Danielle Couch had a message for Westchester Academy of International Studies seniors working on their International Baccalaureate (IB) diploma: You can do this.
Spring Branch ISD Superintendent Scott Muri doubled down on Couch’s reassurance: Not only can you do this – you have to do this.
“Our world faces problems so complex that my generation and generations before it can’t figure them out,” he told WAIS IB graduates and students on Thursday, Dec. 17, at an IB graduation program. “We need you. We have yet to solve the complex problems of the world.”
Couch was one of 16 members of the WAIS class of 2015 to earn the IB diploma, recognized around the world for its academic rigor and assessment. A freshman at Trinity University in San Antonio, Couch told seniors that the IB experience helped her hold deeper conversations with peers and to develop and express strong opinions in class.
WAIS offers the IB Diploma Programme and the IB Career-related Programme for grades 11 and 12, and the IB Middle Years Programme for grades 6-10. Only schools authorized by the International Baccalaureate Organization in Geneva, Switzerland, can offer IB programming.
Most students at WAIS are involved in IB in some way. WAIS, a district public charter school, draws students from across the district through a choice application process that typically involves a lottery as applicants outnumber available seats.
School Director Jennifer Collier told the IB students that they’re on a journey.
“The work is hard and difficult,” she said, “but the work is important. It has value.”
She said that the WAIS class of 2015 has the largest number of students ever in college, a testament to both the students and the “amazing” faculty at the campus.
Returning graduates who completed the IB Diploma Programme, sat on the auditorium stage Thursday with seniors, who were also recognized during the program.
Couch told the assembly that as a sophomore four years ago, she sat in the audience looking at the seniors on the stage while thinking that they were “untouchable” – that she would never reach that place. The junior IB year “kicked my butt,” she said, and although by her senior year she was beginning to see light at the end of the tunnel, she began “devaluing” the IB diploma as something she didn’t need and might never accomplish.
So when she opened the electronic document that contained her exam scores, she laughed.
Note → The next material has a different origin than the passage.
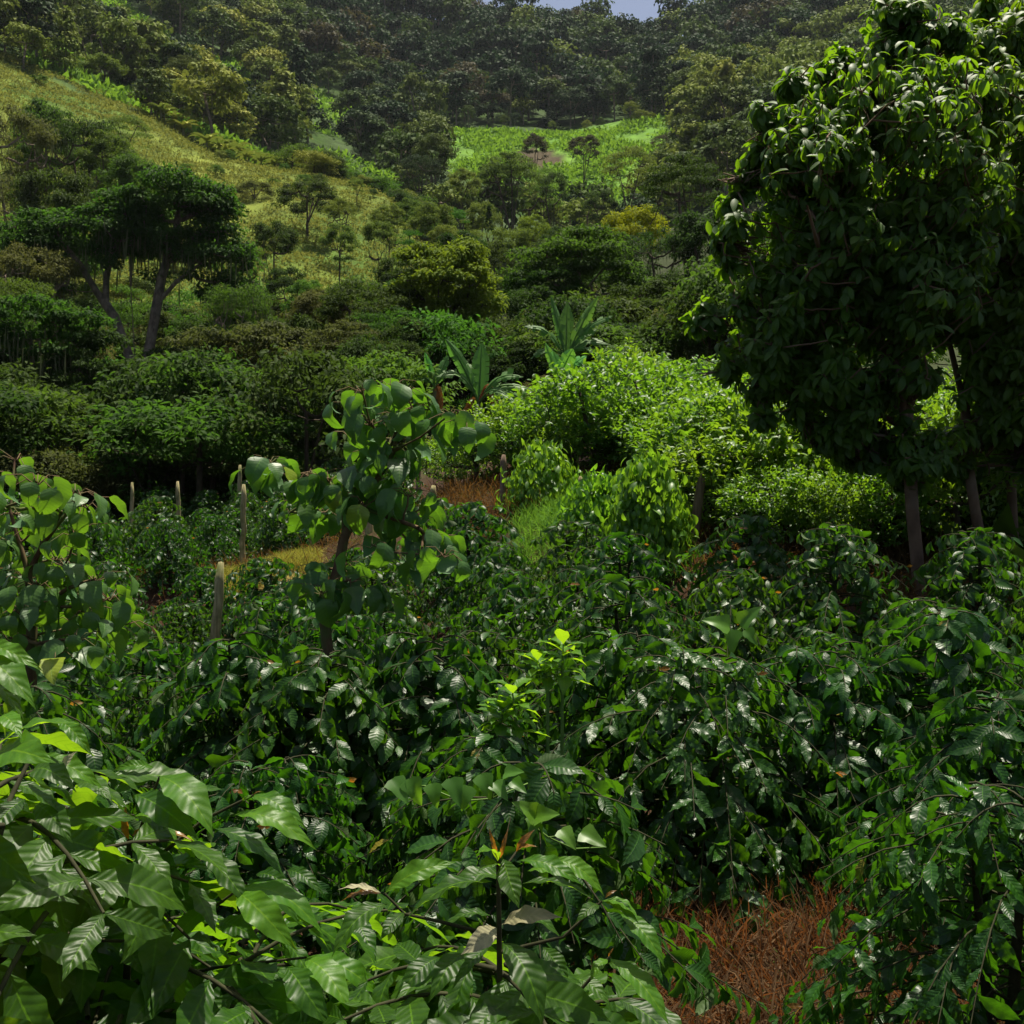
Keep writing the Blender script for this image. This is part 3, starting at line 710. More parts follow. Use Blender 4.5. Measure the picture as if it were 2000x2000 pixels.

She laughed, she said, because she was so wrong – not only could she get the IB diploma but she was excited to get it.
“I’m one of the untouchable few,” she said. “I can do this.”
Muri reiterated the value of the IB diploma in an uncertain world, one in which he said his Thursday morninig started at 5 a.m. in response to terroristic threats to large school systems across the country.
“You’ll have a credential like no other,” said Muri. “Yes, it’s a piece of paper, but it carries with it a lot of blood, sweat and tears. And it carries with it a lot of promise.”
“You make a choice and you were selected to be here,” he said. “You must do this – not only for yourselves but for all of us.”